WORKING DATA
* begin *
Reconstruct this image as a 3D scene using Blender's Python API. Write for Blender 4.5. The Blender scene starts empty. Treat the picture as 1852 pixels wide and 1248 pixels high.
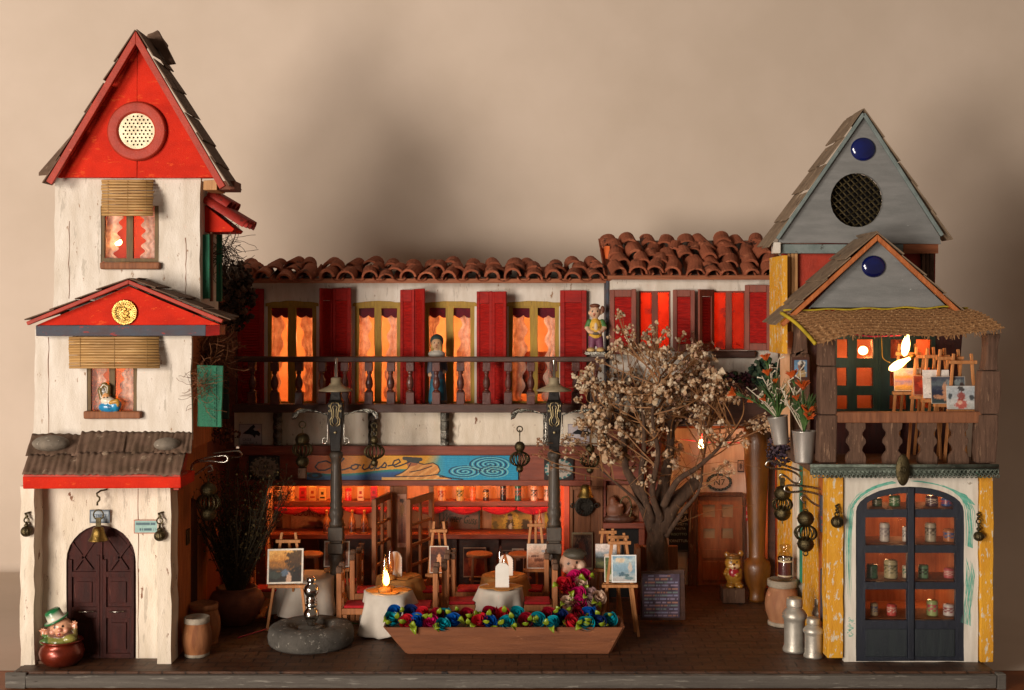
* end *
* begin *
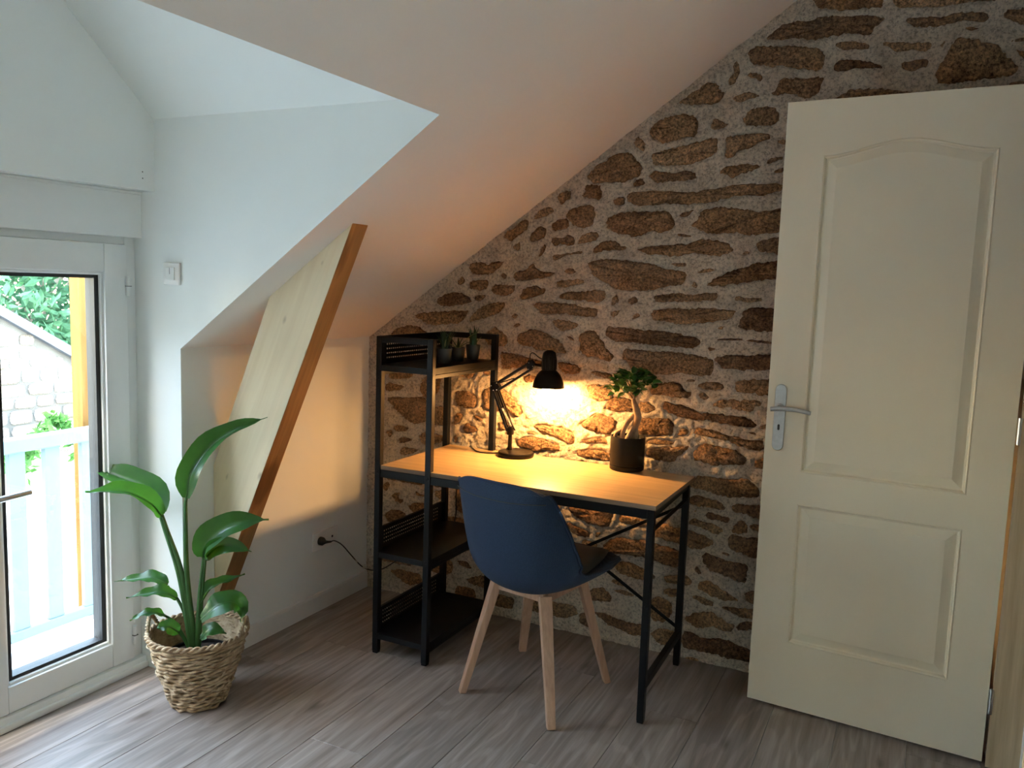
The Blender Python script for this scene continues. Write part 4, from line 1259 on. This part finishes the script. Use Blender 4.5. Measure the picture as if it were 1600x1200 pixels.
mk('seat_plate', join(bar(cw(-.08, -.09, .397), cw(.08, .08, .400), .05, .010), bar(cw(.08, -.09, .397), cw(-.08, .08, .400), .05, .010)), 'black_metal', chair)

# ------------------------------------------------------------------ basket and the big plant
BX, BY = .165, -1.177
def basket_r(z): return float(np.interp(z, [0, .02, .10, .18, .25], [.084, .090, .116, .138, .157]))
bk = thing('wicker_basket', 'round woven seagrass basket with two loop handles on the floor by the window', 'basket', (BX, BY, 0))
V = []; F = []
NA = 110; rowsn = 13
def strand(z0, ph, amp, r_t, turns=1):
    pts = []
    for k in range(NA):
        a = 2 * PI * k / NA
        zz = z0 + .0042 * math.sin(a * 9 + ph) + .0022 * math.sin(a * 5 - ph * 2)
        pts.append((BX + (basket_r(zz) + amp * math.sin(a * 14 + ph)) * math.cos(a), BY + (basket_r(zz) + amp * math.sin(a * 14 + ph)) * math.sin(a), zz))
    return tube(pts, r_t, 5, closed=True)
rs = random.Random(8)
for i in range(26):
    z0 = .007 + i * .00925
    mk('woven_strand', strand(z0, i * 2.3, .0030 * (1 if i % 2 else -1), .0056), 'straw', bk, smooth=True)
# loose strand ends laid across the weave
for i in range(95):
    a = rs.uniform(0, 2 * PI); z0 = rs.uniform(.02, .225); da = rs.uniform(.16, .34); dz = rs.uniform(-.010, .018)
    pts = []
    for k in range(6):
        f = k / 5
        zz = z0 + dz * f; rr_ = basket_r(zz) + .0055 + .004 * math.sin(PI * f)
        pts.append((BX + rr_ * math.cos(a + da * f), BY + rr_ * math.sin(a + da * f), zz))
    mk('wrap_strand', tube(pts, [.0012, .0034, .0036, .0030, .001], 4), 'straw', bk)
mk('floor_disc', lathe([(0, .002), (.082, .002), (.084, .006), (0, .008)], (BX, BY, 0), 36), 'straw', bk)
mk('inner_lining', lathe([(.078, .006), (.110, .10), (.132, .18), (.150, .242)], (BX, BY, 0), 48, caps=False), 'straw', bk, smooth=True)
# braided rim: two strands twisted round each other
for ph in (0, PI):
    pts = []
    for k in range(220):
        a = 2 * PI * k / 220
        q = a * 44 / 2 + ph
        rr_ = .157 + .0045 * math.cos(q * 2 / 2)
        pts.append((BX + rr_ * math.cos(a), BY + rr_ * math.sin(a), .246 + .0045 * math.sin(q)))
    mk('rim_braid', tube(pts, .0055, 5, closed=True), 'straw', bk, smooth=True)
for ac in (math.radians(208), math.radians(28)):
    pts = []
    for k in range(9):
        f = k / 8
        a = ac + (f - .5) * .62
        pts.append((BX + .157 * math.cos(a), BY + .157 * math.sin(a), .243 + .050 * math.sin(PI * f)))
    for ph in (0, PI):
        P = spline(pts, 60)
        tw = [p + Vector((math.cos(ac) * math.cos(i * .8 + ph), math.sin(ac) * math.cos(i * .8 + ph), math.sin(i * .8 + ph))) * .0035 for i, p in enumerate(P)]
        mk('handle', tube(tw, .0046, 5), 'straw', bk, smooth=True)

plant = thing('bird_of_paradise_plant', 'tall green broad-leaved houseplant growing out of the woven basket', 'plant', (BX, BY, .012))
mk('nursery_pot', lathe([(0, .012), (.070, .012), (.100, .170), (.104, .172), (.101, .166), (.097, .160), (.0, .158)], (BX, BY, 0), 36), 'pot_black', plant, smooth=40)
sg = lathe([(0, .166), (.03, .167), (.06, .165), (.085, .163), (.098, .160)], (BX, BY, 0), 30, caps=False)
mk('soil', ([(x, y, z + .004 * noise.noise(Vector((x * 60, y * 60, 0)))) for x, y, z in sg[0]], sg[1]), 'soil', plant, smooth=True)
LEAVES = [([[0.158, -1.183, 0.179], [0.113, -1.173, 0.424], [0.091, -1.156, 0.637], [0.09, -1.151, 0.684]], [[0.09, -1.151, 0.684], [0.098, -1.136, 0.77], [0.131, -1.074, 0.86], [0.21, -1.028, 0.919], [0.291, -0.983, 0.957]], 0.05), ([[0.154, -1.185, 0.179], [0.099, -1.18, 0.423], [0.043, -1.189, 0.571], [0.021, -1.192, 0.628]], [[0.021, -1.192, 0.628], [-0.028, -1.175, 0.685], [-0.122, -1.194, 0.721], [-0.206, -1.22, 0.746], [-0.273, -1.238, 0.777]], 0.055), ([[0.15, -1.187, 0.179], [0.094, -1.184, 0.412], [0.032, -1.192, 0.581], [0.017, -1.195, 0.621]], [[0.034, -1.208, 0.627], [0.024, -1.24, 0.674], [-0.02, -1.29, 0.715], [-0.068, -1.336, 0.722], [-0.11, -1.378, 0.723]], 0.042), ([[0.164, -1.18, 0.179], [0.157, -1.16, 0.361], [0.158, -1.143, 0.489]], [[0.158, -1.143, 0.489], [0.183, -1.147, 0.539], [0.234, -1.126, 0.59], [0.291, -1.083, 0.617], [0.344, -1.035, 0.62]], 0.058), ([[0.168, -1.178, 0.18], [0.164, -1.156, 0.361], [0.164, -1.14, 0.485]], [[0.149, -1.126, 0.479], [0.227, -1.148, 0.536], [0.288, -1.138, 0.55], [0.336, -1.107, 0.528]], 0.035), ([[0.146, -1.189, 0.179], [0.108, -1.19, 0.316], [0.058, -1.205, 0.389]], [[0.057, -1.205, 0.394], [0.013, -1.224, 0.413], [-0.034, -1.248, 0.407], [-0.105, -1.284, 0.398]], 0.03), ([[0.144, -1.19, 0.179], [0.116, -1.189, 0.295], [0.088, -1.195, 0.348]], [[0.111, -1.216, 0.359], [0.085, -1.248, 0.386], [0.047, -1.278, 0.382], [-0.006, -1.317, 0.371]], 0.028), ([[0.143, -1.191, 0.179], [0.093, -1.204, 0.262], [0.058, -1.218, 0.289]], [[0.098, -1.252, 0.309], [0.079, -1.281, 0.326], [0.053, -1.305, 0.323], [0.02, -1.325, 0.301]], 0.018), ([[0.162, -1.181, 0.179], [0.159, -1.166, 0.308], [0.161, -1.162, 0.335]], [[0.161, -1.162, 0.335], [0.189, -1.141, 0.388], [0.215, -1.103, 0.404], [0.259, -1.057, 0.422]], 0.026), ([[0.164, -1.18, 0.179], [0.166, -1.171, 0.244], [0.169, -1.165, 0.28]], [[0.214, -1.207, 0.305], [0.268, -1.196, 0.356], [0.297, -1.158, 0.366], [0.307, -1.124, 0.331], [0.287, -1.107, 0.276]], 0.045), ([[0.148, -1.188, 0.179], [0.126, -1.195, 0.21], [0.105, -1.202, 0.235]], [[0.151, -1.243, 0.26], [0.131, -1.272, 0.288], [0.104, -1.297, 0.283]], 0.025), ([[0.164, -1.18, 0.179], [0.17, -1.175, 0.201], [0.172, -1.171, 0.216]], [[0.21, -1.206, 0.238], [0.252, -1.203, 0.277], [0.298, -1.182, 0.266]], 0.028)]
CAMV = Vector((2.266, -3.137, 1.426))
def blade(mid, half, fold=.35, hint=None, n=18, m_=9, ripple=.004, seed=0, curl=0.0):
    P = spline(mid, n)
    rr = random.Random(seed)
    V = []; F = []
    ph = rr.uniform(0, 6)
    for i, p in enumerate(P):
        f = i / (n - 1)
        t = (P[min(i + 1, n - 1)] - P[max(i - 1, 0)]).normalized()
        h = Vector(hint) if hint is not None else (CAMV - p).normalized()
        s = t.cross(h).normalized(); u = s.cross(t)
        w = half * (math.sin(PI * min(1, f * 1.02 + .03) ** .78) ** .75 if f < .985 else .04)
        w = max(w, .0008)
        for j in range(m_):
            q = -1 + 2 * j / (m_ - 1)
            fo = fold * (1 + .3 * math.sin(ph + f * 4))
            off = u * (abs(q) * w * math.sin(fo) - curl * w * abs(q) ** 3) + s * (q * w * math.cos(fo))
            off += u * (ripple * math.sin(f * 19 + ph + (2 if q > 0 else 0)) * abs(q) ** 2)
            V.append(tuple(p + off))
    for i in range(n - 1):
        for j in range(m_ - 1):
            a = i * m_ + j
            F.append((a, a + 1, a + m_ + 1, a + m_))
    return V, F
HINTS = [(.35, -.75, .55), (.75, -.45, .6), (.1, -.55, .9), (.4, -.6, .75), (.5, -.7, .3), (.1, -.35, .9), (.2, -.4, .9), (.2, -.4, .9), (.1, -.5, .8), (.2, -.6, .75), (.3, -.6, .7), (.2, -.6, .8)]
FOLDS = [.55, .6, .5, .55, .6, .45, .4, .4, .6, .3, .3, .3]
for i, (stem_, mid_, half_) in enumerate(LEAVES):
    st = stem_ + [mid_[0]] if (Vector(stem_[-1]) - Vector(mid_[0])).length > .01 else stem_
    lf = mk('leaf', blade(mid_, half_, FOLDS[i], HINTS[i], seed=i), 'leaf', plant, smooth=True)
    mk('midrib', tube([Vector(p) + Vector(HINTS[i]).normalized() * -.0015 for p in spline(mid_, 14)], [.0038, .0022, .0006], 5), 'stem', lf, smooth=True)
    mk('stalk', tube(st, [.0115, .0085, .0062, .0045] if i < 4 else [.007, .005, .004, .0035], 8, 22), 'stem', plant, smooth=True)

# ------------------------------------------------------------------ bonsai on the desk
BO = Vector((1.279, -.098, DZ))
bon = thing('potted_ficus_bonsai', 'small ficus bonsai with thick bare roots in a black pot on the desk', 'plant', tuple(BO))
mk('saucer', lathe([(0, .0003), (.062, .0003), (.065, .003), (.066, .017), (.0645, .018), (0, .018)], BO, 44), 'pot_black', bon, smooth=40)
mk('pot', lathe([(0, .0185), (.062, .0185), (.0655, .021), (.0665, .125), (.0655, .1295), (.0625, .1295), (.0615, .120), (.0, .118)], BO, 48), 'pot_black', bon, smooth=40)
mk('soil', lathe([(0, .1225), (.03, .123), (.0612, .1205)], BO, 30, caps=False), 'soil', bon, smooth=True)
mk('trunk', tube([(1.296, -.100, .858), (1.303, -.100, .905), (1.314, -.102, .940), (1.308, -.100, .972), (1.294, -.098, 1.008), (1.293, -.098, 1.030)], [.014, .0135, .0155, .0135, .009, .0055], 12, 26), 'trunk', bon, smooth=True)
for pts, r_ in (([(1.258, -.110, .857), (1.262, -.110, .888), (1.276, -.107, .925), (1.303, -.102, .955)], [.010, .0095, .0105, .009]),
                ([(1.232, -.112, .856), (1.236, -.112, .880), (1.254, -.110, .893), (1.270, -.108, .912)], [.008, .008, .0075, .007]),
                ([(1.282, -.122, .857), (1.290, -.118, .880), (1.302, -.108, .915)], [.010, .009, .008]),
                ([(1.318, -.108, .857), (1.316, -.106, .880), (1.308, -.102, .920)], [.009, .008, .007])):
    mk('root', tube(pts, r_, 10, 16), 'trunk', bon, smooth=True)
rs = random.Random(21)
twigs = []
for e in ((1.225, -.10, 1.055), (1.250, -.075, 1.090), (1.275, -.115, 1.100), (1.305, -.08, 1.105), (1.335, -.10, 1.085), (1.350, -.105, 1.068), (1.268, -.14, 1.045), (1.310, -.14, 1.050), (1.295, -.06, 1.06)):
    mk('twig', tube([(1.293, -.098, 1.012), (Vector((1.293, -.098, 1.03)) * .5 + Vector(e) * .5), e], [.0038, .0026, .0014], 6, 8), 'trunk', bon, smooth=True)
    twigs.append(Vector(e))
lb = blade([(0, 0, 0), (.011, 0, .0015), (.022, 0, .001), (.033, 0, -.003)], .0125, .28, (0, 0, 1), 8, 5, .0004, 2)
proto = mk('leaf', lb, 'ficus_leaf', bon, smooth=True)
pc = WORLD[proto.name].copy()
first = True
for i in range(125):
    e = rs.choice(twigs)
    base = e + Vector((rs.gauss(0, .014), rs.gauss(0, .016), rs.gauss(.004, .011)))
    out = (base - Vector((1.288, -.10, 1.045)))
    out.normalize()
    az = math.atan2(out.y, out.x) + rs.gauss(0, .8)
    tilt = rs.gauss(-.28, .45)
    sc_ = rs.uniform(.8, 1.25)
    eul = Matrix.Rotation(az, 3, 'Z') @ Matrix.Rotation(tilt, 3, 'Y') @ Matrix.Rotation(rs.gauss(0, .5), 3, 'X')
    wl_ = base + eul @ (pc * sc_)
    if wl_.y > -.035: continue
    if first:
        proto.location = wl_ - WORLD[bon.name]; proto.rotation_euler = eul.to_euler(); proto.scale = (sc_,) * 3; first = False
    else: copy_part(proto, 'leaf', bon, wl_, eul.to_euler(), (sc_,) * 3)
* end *
WRITTEN TASK
Take the listing above and repeat exactly the lines from the one containing "The Blender Python" through the one containing "cw(-.08, .08, .400), .05, .010)), 'black_metal', chair)", both included.

OUTPUT BELOW
The Blender Python script for this scene continues. Write part 4, from line 1259 on. This part finishes the script. Use Blender 4.5. Measure the picture as if it were 1600x1200 pixels.
mk('seat_plate', join(bar(cw(-.08, -.09, .397), cw(.08, .08, .400), .05, .010), bar(cw(.08, -.09, .397), cw(-.08, .08, .400), .05, .010)), 'black_metal', chair)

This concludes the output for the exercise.